• Data rows:

________________________

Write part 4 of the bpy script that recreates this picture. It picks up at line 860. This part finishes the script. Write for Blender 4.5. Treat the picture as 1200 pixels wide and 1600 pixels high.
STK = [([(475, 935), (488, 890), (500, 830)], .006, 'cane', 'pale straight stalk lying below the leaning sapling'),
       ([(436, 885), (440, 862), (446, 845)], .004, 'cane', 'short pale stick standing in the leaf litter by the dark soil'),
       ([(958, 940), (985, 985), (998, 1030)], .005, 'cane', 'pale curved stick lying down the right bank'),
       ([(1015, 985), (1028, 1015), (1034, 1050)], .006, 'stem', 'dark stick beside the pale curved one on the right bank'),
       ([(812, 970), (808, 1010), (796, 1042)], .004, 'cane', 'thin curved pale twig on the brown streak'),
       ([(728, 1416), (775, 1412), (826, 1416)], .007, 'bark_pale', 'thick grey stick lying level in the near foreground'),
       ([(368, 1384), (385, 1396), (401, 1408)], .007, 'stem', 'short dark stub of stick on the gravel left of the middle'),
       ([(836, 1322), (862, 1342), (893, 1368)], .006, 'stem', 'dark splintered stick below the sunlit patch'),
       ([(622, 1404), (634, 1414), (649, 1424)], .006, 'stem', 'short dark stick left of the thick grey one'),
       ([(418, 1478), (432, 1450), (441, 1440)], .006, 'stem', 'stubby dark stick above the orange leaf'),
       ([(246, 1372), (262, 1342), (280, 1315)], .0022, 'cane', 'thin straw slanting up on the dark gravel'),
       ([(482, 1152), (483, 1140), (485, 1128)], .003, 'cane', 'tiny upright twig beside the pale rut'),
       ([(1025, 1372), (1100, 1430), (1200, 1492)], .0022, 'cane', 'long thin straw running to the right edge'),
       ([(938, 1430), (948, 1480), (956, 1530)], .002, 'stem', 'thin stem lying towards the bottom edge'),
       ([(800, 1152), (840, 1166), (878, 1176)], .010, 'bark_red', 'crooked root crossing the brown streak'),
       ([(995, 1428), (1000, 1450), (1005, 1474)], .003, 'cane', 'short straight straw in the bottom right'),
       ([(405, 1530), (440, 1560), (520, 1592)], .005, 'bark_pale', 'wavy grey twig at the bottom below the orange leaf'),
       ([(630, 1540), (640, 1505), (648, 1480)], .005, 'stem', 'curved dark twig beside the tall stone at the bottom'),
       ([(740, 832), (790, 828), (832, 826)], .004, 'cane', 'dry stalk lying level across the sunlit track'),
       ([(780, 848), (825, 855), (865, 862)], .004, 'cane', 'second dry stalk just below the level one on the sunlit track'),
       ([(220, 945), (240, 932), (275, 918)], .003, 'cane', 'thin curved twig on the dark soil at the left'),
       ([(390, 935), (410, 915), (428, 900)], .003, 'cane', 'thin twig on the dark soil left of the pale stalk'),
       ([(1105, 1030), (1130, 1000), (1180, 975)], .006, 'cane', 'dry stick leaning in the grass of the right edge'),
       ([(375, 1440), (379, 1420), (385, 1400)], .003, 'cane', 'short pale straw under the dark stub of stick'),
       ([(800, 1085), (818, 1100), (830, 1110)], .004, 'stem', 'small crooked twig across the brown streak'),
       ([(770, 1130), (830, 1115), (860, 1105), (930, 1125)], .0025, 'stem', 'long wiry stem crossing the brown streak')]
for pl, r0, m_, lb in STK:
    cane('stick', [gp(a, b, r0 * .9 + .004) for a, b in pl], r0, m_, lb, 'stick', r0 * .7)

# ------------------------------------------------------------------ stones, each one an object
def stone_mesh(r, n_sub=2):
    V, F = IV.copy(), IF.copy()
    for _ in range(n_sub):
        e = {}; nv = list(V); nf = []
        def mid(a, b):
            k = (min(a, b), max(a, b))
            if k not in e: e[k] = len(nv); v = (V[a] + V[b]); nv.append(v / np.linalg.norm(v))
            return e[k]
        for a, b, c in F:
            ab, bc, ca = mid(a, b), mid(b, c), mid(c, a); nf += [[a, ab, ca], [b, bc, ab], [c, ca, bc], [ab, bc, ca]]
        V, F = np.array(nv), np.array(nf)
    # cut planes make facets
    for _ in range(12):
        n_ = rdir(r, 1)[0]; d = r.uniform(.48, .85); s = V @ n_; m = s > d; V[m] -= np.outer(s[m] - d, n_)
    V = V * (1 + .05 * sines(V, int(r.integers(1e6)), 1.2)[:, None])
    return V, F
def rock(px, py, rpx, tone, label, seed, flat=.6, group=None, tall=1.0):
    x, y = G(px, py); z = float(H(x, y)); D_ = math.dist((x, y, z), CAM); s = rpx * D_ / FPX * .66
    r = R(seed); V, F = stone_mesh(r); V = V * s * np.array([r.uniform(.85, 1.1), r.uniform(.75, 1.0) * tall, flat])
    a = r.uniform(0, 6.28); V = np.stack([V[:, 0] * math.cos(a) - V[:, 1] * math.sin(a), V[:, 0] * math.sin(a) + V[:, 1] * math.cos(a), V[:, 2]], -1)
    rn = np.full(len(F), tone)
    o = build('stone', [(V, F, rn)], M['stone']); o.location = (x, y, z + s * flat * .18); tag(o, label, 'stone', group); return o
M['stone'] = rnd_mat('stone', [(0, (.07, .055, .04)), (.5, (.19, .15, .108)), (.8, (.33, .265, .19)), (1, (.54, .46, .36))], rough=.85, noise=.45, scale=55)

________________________

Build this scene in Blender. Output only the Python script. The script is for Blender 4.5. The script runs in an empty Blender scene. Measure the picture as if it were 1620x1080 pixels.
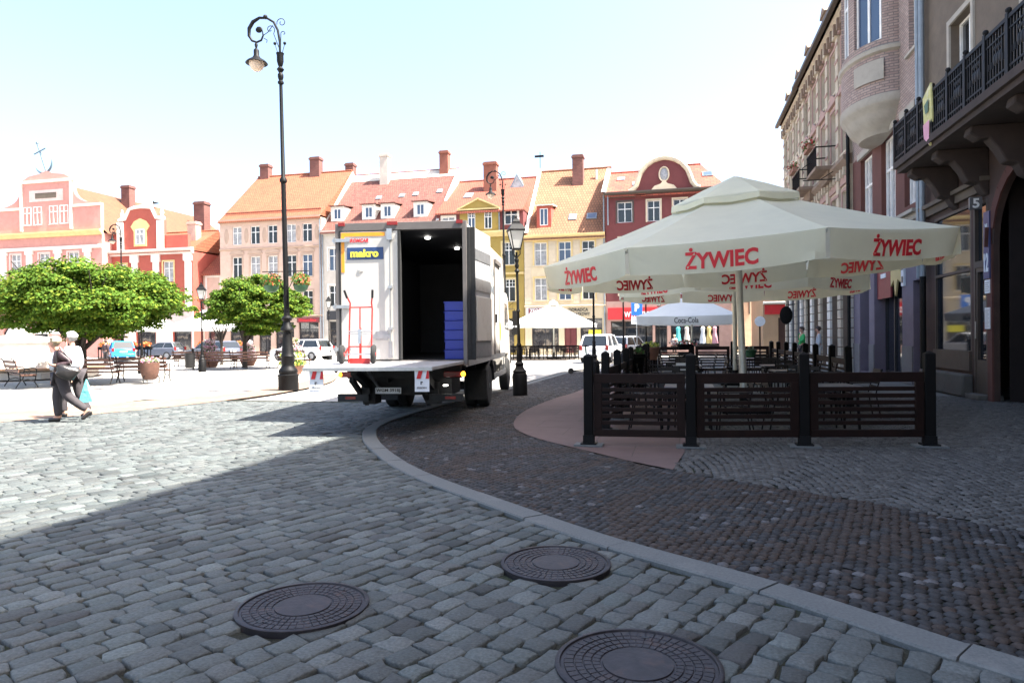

________________________

• Work to complete:
Copy out all lines from the material above that contain the string "this".

• Full solution:
Write part 4 of the bpy script that recreates this picture. It picks up at line 860. This part finishes the script. Write for Blender 4.5. Treat the picture as 1200 pixels wide and 1600 pixels high.
Build this scene in Blender. Output only the Python script. The script is for Blender 4.5. The script runs in an empty Blender scene. Measure the picture as if it were 1620x1080 pixels.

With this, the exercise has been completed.